EXERCISE BRIEF: Retype the data below without altering anything.

* begin SOURCE MATERIAL *

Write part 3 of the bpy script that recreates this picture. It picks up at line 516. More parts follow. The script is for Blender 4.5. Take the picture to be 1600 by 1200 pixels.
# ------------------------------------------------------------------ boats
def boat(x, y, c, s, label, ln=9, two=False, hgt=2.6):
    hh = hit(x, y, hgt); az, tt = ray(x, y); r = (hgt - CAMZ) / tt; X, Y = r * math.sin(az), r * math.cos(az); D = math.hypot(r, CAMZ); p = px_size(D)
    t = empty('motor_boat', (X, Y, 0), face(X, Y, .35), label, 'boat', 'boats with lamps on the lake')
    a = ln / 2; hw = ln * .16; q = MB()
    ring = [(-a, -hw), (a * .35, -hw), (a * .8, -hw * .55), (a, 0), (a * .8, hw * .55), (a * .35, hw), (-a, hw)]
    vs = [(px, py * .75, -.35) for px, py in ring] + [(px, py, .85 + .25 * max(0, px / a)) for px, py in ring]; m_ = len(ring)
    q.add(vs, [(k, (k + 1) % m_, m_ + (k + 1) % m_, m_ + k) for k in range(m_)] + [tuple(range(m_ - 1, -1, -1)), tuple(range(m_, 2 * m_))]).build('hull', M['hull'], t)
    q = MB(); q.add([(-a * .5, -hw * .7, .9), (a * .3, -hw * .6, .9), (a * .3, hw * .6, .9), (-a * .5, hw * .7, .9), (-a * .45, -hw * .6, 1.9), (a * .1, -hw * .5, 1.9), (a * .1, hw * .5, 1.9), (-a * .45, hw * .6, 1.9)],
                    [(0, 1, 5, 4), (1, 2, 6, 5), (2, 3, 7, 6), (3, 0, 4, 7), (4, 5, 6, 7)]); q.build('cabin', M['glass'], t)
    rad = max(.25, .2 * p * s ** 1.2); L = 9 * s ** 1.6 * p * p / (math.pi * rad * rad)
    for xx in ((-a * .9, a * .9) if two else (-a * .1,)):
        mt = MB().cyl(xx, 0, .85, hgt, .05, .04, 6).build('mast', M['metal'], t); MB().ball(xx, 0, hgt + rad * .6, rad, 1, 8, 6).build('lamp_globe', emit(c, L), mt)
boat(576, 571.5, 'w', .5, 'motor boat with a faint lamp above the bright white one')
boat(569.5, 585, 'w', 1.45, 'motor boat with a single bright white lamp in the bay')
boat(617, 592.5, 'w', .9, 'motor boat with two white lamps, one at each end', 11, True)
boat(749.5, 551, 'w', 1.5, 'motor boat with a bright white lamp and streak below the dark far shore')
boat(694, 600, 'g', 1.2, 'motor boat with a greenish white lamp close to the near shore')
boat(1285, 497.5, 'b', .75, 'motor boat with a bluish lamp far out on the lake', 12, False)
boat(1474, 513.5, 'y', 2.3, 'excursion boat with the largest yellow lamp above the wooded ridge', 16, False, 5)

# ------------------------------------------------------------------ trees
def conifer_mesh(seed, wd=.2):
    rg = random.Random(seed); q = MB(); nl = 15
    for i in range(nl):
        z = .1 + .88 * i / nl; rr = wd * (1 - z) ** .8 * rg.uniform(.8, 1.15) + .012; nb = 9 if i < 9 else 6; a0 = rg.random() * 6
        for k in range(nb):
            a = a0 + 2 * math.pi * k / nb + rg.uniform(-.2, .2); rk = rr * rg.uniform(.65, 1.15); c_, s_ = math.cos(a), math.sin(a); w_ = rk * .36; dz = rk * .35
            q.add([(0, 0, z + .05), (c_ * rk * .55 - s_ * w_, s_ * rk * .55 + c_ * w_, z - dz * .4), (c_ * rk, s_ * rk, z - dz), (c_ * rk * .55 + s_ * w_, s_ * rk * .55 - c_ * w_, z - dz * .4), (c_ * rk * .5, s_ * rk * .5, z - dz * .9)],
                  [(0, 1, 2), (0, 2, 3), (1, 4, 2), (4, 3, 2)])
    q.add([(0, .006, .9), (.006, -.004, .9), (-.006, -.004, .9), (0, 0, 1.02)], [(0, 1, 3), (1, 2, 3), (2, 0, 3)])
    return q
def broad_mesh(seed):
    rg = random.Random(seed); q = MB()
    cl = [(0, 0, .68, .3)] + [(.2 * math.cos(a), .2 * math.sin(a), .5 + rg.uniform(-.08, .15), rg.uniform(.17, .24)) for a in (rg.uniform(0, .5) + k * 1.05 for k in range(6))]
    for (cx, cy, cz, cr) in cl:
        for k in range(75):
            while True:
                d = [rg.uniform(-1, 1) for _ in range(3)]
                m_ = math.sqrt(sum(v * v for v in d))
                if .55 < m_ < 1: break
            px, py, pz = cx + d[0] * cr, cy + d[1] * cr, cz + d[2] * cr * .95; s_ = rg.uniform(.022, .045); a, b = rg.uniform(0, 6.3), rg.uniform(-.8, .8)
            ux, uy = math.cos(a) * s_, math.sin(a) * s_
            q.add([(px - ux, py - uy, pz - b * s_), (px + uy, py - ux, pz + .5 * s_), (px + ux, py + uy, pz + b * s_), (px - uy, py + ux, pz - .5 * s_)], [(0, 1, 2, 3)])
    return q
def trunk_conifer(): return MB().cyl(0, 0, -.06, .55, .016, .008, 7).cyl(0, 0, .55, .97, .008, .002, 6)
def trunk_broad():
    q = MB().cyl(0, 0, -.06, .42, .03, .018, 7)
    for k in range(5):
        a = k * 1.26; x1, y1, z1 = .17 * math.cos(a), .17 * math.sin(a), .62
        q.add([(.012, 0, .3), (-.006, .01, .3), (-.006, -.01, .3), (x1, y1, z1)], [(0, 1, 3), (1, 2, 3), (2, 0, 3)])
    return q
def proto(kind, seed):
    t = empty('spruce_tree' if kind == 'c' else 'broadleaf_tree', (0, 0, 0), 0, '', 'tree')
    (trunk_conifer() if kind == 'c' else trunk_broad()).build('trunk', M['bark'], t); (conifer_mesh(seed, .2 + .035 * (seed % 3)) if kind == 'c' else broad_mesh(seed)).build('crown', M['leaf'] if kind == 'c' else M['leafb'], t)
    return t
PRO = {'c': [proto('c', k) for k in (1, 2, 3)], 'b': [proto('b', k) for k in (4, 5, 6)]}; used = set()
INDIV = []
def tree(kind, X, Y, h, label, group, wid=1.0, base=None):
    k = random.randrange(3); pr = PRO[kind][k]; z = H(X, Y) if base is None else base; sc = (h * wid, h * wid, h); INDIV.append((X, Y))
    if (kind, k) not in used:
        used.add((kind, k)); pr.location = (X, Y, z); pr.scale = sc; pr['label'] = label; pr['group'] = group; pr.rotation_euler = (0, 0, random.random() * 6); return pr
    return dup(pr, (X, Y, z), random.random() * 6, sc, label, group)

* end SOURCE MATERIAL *

EXERCISE ANSWER:
Write part 3 of the bpy script that recreates this picture. It picks up at line 516. More parts follow. The script is for Blender 4.5. Take the picture to be 1600 by 1200 pixels.
# ------------------------------------------------------------------ boats
def boat(x, y, c, s, label, ln=9, two=False, hgt=2.6):
    hh = hit(x, y, hgt); az, tt = ray(x, y); r = (hgt - CAMZ) / tt; X, Y = r * math.sin(az), r * math.cos(az); D = math.hypot(r, CAMZ); p = px_size(D)
    t = empty('motor_boat', (X, Y, 0), face(X, Y, .35), label, 'boat', 'boats with lamps on the lake')
    a = ln / 2; hw = ln * .16; q = MB()
    ring = [(-a, -hw), (a * .35, -hw), (a * .8, -hw * .55), (a, 0), (a * .8, hw * .55), (a * .35, hw), (-a, hw)]
    vs = [(px, py * .75, -.35) for px, py in ring] + [(px, py, .85 + .25 * max(0, px / a)) for px, py in ring]; m_ = len(ring)
    q.add(vs, [(k, (k + 1) % m_, m_ + (k + 1) % m_, m_ + k) for k in range(m_)] + [tuple(range(m_ - 1, -1, -1)), tuple(range(m_, 2 * m_))]).build('hull', M['hull'], t)
    q = MB(); q.add([(-a * .5, -hw * .7, .9), (a * .3, -hw * .6, .9), (a * .3, hw * .6, .9), (-a * .5, hw * .7, .9), (-a * .45, -hw * .6, 1.9), (a * .1, -hw * .5, 1.9), (a * .1, hw * .5, 1.9), (-a * .45, hw * .6, 1.9)],
                    [(0, 1, 5, 4), (1, 2, 6, 5), (2, 3, 7, 6), (3, 0, 4, 7), (4, 5, 6, 7)]); q.build('cabin', M['glass'], t)
    rad = max(.25, .2 * p * s ** 1.2); L = 9 * s ** 1.6 * p * p / (math.pi * rad * rad)
    for xx in ((-a * .9, a * .9) if two else (-a * .1,)):
        mt = MB().cyl(xx, 0, .85, hgt, .05, .04, 6).build('mast', M['metal'], t); MB().ball(xx, 0, hgt + rad * .6, rad, 1, 8, 6).build('lamp_globe', emit(c, L), mt)
boat(576, 571.5, 'w', .5, 'motor boat with a faint lamp above the bright white one')
boat(569.5, 585, 'w', 1.45, 'motor boat with a single bright white lamp in the bay')
boat(617, 592.5, 'w', .9, 'motor boat with two white lamps, one at each end', 11, True)
boat(749.5, 551, 'w', 1.5, 'motor boat with a bright white lamp and streak below the dark far shore')
boat(694, 600, 'g', 1.2, 'motor boat with a greenish white lamp close to the near shore')
boat(1285, 497.5, 'b', .75, 'motor boat with a bluish lamp far out on the lake', 12, False)
boat(1474, 513.5, 'y', 2.3, 'excursion boat with the largest yellow lamp above the wooded ridge', 16, False, 5)

# ------------------------------------------------------------------ trees
def conifer_mesh(seed, wd=.2):
    rg = random.Random(seed); q = MB(); nl = 15
    for i in range(nl):
        z = .1 + .88 * i / nl; rr = wd * (1 - z) ** .8 * rg.uniform(.8, 1.15) + .012; nb = 9 if i < 9 else 6; a0 = rg.random() * 6
        for k in range(nb):
            a = a0 + 2 * math.pi * k / nb + rg.uniform(-.2, .2); rk = rr * rg.uniform(.65, 1.15); c_, s_ = math.cos(a), math.sin(a); w_ = rk * .36; dz = rk * .35
            q.add([(0, 0, z + .05), (c_ * rk * .55 - s_ * w_, s_ * rk * .55 + c_ * w_, z - dz * .4), (c_ * rk, s_ * rk, z - dz), (c_ * rk * .55 + s_ * w_, s_ * rk * .55 - c_ * w_, z - dz * .4), (c_ * rk * .5, s_ * rk * .5, z - dz * .9)],
                  [(0, 1, 2), (0, 2, 3), (1, 4, 2), (4, 3, 2)])
    q.add([(0, .006, .9), (.006, -.004, .9), (-.006, -.004, .9), (0, 0, 1.02)], [(0, 1, 3), (1, 2, 3), (2, 0, 3)])
    return q
def broad_mesh(seed):
    rg = random.Random(seed); q = MB()
    cl = [(0, 0, .68, .3)] + [(.2 * math.cos(a), .2 * math.sin(a), .5 + rg.uniform(-.08, .15), rg.uniform(.17, .24)) for a in (rg.uniform(0, .5) + k * 1.05 for k in range(6))]
    for (cx, cy, cz, cr) in cl:
        for k in range(75):
            while True:
                d = [rg.uniform(-1, 1) for _ in range(3)]
                m_ = math.sqrt(sum(v * v for v in d))
                if .55 < m_ < 1: break
            px, py, pz = cx + d[0] * cr, cy + d[1] * cr, cz + d[2] * cr * .95; s_ = rg.uniform(.022, .045); a, b = rg.uniform(0, 6.3), rg.uniform(-.8, .8)
            ux, uy = math.cos(a) * s_, math.sin(a) * s_
            q.add([(px - ux, py - uy, pz - b * s_), (px + uy, py - ux, pz + .5 * s_), (px + ux, py + uy, pz + b * s_), (px - uy, py + ux, pz - .5 * s_)], [(0, 1, 2, 3)])
    return q
def trunk_conifer(): return MB().cyl(0, 0, -.06, .55, .016, .008, 7).cyl(0, 0, .55, .97, .008, .002, 6)
def trunk_broad():
    q = MB().cyl(0, 0, -.06, .42, .03, .018, 7)
    for k in range(5):
        a = k * 1.26; x1, y1, z1 = .17 * math.cos(a), .17 * math.sin(a), .62
        q.add([(.012, 0, .3), (-.006, .01, .3), (-.006, -.01, .3), (x1, y1, z1)], [(0, 1, 3), (1, 2, 3), (2, 0, 3)])
    return q
def proto(kind, seed):
    t = empty('spruce_tree' if kind == 'c' else 'broadleaf_tree', (0, 0, 0), 0, '', 'tree')
    (trunk_conifer() if kind == 'c' else trunk_broad()).build('trunk', M['bark'], t); (conifer_mesh(seed, .2 + .035 * (seed % 3)) if kind == 'c' else broad_mesh(seed)).build('crown', M['leaf'] if kind == 'c' else M['leafb'], t)
    return t
PRO = {'c': [proto('c', k) for k in (1, 2, 3)], 'b': [proto('b', k) for k in (4, 5, 6)]}; used = set()
INDIV = []
def tree(kind, X, Y, h, label, group, wid=1.0, base=None):
    k = random.randrange(3); pr = PRO[kind][k]; z = H(X, Y) if base is None else base; sc = (h * wid, h * wid, h); INDIV.append((X, Y))
    if (kind, k) not in used:
        used.add((kind, k)); pr.location = (X, Y, z); pr.scale = sc; pr['label'] = label; pr['group'] = group; pr.rotation_euler = (0, 0, random.random() * 6); return pr
    return dup(pr, (X, Y, z), random.random() * 6, sc, label, group)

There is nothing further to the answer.